For Chicago's James Wood the damage comes down to a confusion between aesthetic and material value. "When a work of art passes through our doors, it should leave the world of economics," says Wood. "Walking through a great museum is not going to give you a profile that reflects the auction market. You have to educate people to grasp that the money paid for a work of art is utterly secondary to its lasting value, its ability to make them respond to it."

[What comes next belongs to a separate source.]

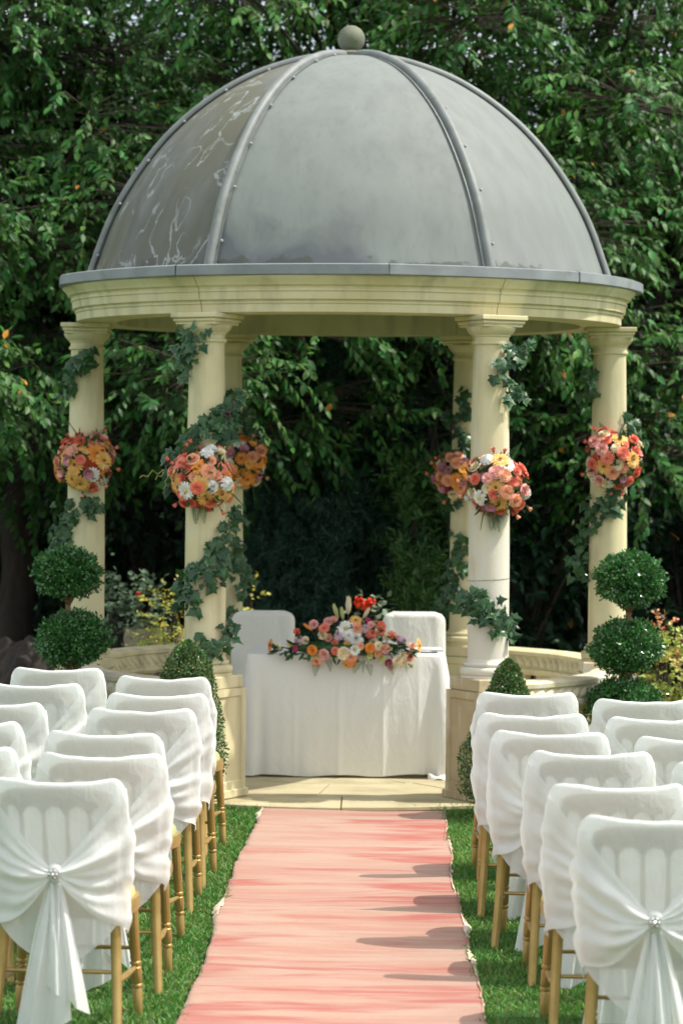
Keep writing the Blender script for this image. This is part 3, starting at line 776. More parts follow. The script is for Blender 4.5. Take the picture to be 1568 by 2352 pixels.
def make_seat():
    b = MB()
    def out(u, e=0):
        a = 2 * math.pi * u; c_, s_ = math.cos(a), math.sin(a)
        x = (.238 - .03 * (s_ < 0) * abs(s_) + e) * math.copysign(abs(c_) ** .62, c_); y = (.205 + e) * math.copysign(abs(s_) ** .62, s_)
        return x, y
    prof = [(-.03, .405), (0, .407), (.004, .43), (0, .455), (-.02, .458), (-.17, .456)]
    def f(u, v):
        i = min(int(v * 5 + 1e-6), 4); q = v * 5 - i; e = prof[i][0] * (1 - q) + prof[i + 1][0] * q; z = prof[i][1] * (1 - q) + prof[i + 1][1] * q
        x, y = out(u, e); return (x, y, z)
    b.grid(f, 48, 5, closed_u=True)
    return b.mesh('seat', gold, True, 35)
def make_pad(m):
    b = MB()
    def f(u, v):
        a = 2 * math.pi * u; c_, s_ = math.cos(a), math.sin(a); q = math.pi / 2 * v
        r = .20 * math.cos(q) ** .55 if v < 1 else 0
        return (1.12 * r * math.copysign(abs(c_) ** .65, c_), .005 + r * math.copysign(abs(s_) ** .65, s_), .456 + .062 * math.sin(q) ** .8)
    b.grid(f, 36, 7, closed_u=True)
    return b.mesh('seat_pad', m, True, None)
def turned(p0, p1, n=10):
    """turned front leg with ring beads, p0 at the seat, p1 at the floor"""
    p0, p1 = Vector(p0), Vector(p1)
    ts = [(0, .0185), (.10, .019), (.50, .0185), (.515, .016), (.525, .021), (.545, .021), (.555, .016), (.565, .016), (.575, .0205), (.60, .0205), (.70, .0205), (.715, .016), (.725, .021), (.745, .021), (.755, .016), (.77, .019), (.95, .0165), (1, .0155)]
    b = MB(); b.tube([p0.lerp(p1, t) for t, r in ts], [r for t, r in ts], n); return b
def make_legs():
    out = []
    for sx in (-1, 1):
        out.append(('leg', turned((sx * .195, .165, .41), (sx * .215, .195, 0)).mesh('front_leg', gold, True, 35)))
        b = MB()
        b.tube([(sx * .180, yc(.19, .84), .835), (sx * .186, yc(.19, .7), .70), (sx * .187, -.190, .46), (sx * .194, -.186, .36), (sx * .204, -.215, .18), (sx * .216, -.270, 0)], [.014, .015, .0185, .019, .0175, .0165], 10)
        out.append(('leg', b.mesh('rear_leg', gold, True, 40)))
    def st(p0, p1):
        b = MB(); p0, p1 = Vector(p0), Vector(p1)
        b.tube([p0.lerp(p1, t) for t in (0, .2, .42, .45, .5, .55, .58, .8, 1)], [.007, .009, .0125, .010, .0145, .010, .0125, .009, .007], 8)
        return b.mesh('stretcher', gold, True, 40)
    for sx in (-1, 1):
        out.append(('stretcher', st((sx * .206, .180, .175), (sx * .203, -.21, .19))))
    for zz, y_ in ((.245, .176), (.225, -.205)):
        b = MB(); b.tube([(-.185, y_, zz), (0, y_, zz), (.185, y_, zz)], [.007, .009, .007], 8); out.append(('stretcher', b.mesh('stretcher', gold, True, 40)))
    return out
VAR = [(make_cover(s), make_sash(s), make_tail(s, -.035, .03, .085), make_tail(s + 50, .055, .10 + .05 * (s % 3), .06)) for s in (1, 2, 3, 4, 5, 6, 7)]
BACK, SEAT, PADS, LEGS, BRO = make_back(), make_seat(), [make_pad(pad_m), make_pad(pad_y)], make_legs(), make_brooch()
def aisle_chair(i, x, y, rz, label, grp, pad=0):
    t = thing('draped_chair', label, 'chair', (x, y, 0), rz, grp)
    cv, sa, t1, t2 = VAR[(i * 3) % 7]
    link('backrest', BACK, t); link('seat', SEAT, t); link('seat_pad', PADS[pad], t)
    for nme, me in LEGS: link(nme, me, t)
    link('cover', cv, t); s = link('sash', sa, t); link('sash_tail', t1, s); link('sash_tail', t2, s); link('brooch', BRO, s)
ORD = ['nearest the camera', 'second from the camera', 'third from the camera', 'fourth from the camera', 'fifth from the camera', 'sixth and farthest']
LA = [(-.942, 9.80), (-.873, 10.62), (-.894, 11.44), (-.852, 12.50), (-.825, 13.28), (-.836, 14.28)]
RA = [(1.016, 8.90), (.953, 9.78), (.956, 10.84), (.884, 11.62), (.846, 12.43), (.880, 13.52)]
YB = .27                 # the back of the chair stands this far behind its middle
i = 0
for nm, rows, grp in (('left', LA, 'chairs in the file left of the runner'), ('right', RA, 'chairs in the file right of the runner')):
    for k, (x, y) in enumerate(rows):
        rz = R(-5 + 5 * math.sin(i * 2.3)) if nm == 'left' else R(-3 + 4 * math.sin(i * 1.9))
        aisle_chair(i, x, y + YB, rz, 'white draped chair beside the runner on its %s side, %s' % (nm, ORD[k]), grp, 1 if k == 0 else 0); i += 1
LB = [(-1.453, 10.80), (-1.52, 11.83), (-1.50, 12.75), (-1.46, 13.80), (-1.457, 14.80)]
RB = [(1.49, 10.49), (1.45, 11.42), (1.38, 12.30), (1.41, 13.20)]
OB = ['one nearest the camera', 'second from the camera', 'third from the camera', 'fourth from the camera', 'fifth from the camera']
for nm, rows, grp in (('left', LB, 'chairs in the outer left file'), ('right', RB, 'chairs in the outer right file')):
    for k, (x, y) in enumerate(rows):
        aisle_chair(i, x, y + YB, R(-4 + 5 * math.sin(i * 1.7)), 'white draped chair in the outer file at the %s picture edge, %s' % (nm, OB[k]), grp); i += 1
aisle_chair(i, -2.03, 14.80 + YB, R(-4), 'white draped chair barely showing at the far left picture edge', 'chairs in the outer left file')
# ------------------------------------------------------------------ foliage helpers
def leaves(p, d, n, L, Wd, droop=.15, fold=.18):
    """folded, drooping pointed leaves: 8 verts, 8 triangles each"""
    d = norm(d); n = norm(n - d * (n * d).sum(-1, keepdims=True)); s = np.cross(d, n)
    L = np.asarray(L)[:, None] if np.ndim(L) else np.full((len(p), 1), L); Wd = np.asarray(Wd)[:, None] if np.ndim(Wd) else np.full((len(p), 1), Wd)
    def c(t): return p + d * L * t - n * (droop * t * t) * L
    a1, a2 = c(.34), c(.68)
    V = np.stack([c(0.), a1 + s * Wd * .46 + n * fold * Wd * .5, a2 + s * Wd * .40 + n * fold * Wd * .4, c(1.), a2 - s * Wd * .40 + n * fold * Wd * .4, a1 - s * Wd * .46 + n * fold * Wd * .5, a1, a2], 1)
    i = (np.arange(len(p)) * 8)[:, None]
    F = np.concatenate([i + q for q in ([0, 6, 1], [1, 6, 7], [1, 7, 2], [2, 7, 3], [0, 5, 6], [5, 4, 7], [5, 7, 6], [4, 3, 7])], 1).reshape(-1, 3)
    return V.reshape(-1, 3), F
def leaves4(p, d, n, L, Wd, droop=.1):
    d = norm(d); n = norm(n - d * (n * d).sum(-1, keepdims=True)); s = np.cross(d, n)
    L = np.asarray(L)[:, None] if np.ndim(L) else np.full((len(p), 1), L); Wd = np.asarray(Wd)[:, None] if np.ndim(Wd) else np.full((len(p), 1), Wd)
    m_ = p + d * L * .5
    V = np.stack([p, m_ + s * Wd * .5 + n * Wd * .12, p + d * L - n * L * droop, m_ - s * Wd * .5 + n * Wd * .12], 1)
    i = (np.arange(len(p)) * 4)[:, None]
    F = np.concatenate([i + [0, 2, 1], i + [0, 3, 2]], 1).reshape(-1, 3)
    return V.reshape(-1, 3), F
def rdir(n): return norm(rng.normal(size=(n, 3)))
def sprays(q, o, nl, L, tw, grav=.55, wratio=.42):
    """twigs at q pointing o, each with nl alternate drooping leaves; returns leaf arrays and twig segments"""
    n = len(q); o = norm(o)
    k = np.arange(nl); t = (k + .6) / nl
    P = q[:, None] + o[:, None] * (t[None, :, None] * tw) ; P[:, :, 2] -= (t ** 2 * tw * .22)[None]
    side = norm(np.cross(o, np.array([0, 0, 1.]) + .3 * rng.normal(size=(n, 3))))
    sg = np.where(k % 2 == 0, 1., -1.)[None, :, None]
    D = o[:, None] * (.35 + .5 * t[None, :, None]) + side[:, None] * sg * (.85 - .45 * t[None, :, None]) + rng.normal(size=(n, nl, 3)) * .28
    D[:, :, 2] -= grav * rng.uniform(.5, 1.3, (n, nl))
    N_ = np.array([0, -.25, 1.]) + rng.normal(size=(n, nl, 3)) * .35 + o[:, None] * .35
    LL = L * rng.uniform(.65, 1.15, n * nl)
    return P.reshape(-1, 3), D.reshape(-1, 3), N_.reshape(-1, 3), LL, LL * wratio * rng.uniform(.85, 1.15, n * nl)
def twigs(a, b, r0, r1):
    """many 3-sided twigs a->b"""
    d = norm(b - a); u = norm(np.cross(d, np.array([.3, .9, .2]))); v = np.cross(d, u); n = len(a); V = []
    for P, r in ((a, r0), (b, r1)):
        for w in (0, 2.09, 4.19): V.append(P + (u * math.cos(w) + v * math.sin(w)) * r)
    V = np.stack(V, 1).reshape(-1, 3); i = (np.arange(n) * 6)[:, None]
    F = np.concatenate([i + q for q in ([0, 1, 4], [0, 4, 3], [1, 2, 5], [1, 5, 4], [2, 0, 3], [2, 3, 5])], 1).reshape(-1, 3)
    return V, F
def tree(name, label, base, top, clumps, leafm, L=.088, nspray=34, nl=13, tw=.36, group=None, trunk_r=.16, grav=.55, accent=.0022, flat=np.array([1.2, .85, .50]), wr_=.47):
    base = Vector(base); top = Vector(top)
    t = thing(name, label, 'tree', base, 0, group)
    b = MB(); mid = base.lerp(top, .5) + Vector((.15, .1, 0))
    def seg(a, c_, r0, r1, n=5, bend=.12):
        pts = []
        for i in range(n + 1):
            f_ = i / n; p = a.lerp(c_, f_); j = math.sin(math.pi * f_) * bend * (c_ - a).length
            pts.append(p + Vector((noise.noise((p.x, p.z, 1.)) * j, noise.noise((p.y, p.z, 7.)) * j, j * .35)) - base)
        b.tube(pts, [r0 + (r1 - r0) * i / n for i in range(n + 1)], 7, cap=False)
    seg(base - Vector((0, 0, .05)), mid, trunk_r, trunk_r * .8); seg(mid, top, trunk_r * .8, trunk_r * .6)
    qs, os_, ta, tb = [], [], [], []
    for (c_, rad, fac) in clumps:
        c_ = Vector(c_); start = mid.lerp(top, random.uniform(.1, 1.0))
        seg(start, c_, .035, .010, 6, .18)
        n = max(4, int(nspray * fac))
        dv = rdir(n); rr = rng.uniform(.25, 1.0, n)[:, None] ** .6
        q = np.array(c_) + dv * rr * rad * flat
        o = norm(dv * .9 * flat + np.array([0, -.25, -.20]) + rng.normal(size=(n, 3)) * .35)
        qs.append(q); os_.append(o); ta.append(np.array(c_) + dv * rr * rad * .25); tb.append(q)
    b.build('trunk', bark, t, sharp=None)
    q = np.concatenate(qs); o = np.concatenate(os_)
    P, D, N_, LL, WW = sprays(q, o, nl, L, tw, grav, wr_)
    V, F = leaves(P, D, N_, LL, WW, droop=.22)
    mi = np.repeat((rng.random(len(P)) < accent).astype(np.int32), 8)
    np_obj('crown', V - np.array(base), F, [leafm, orange_leaf], t, smooth=True, midx=mi)
    e = q + o * tw; e[:, 2] -= tw * .22
    V1, F1 = twigs(np.concatenate(ta), np.concatenate(tb), .006, .0045); V2, F2 = twigs(q, e, .0045, .002)
    np_obj('twigs', np.concatenate([V1, V2]) - np.array(base), np.concatenate([F1, F2 + len(V1)]), twig_m, t)
    return t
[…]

The problem is that although art has always been a commodity, it loses its inherent value when it is treated only as such. To lock it into a market circus is to lock people out of contemplating it. This inexorable process tends to collapse the nuances of meaning and visual experience under the brute weight of price. It is not a compliment to the work. If there were only one copy of each book in the world, fought over by multimillionaires and investment trusts, what would happen to one's sense of literature -- the tissue of its meanings that sustain a common discourse? What strip mining is to nature, the art market has become to culture.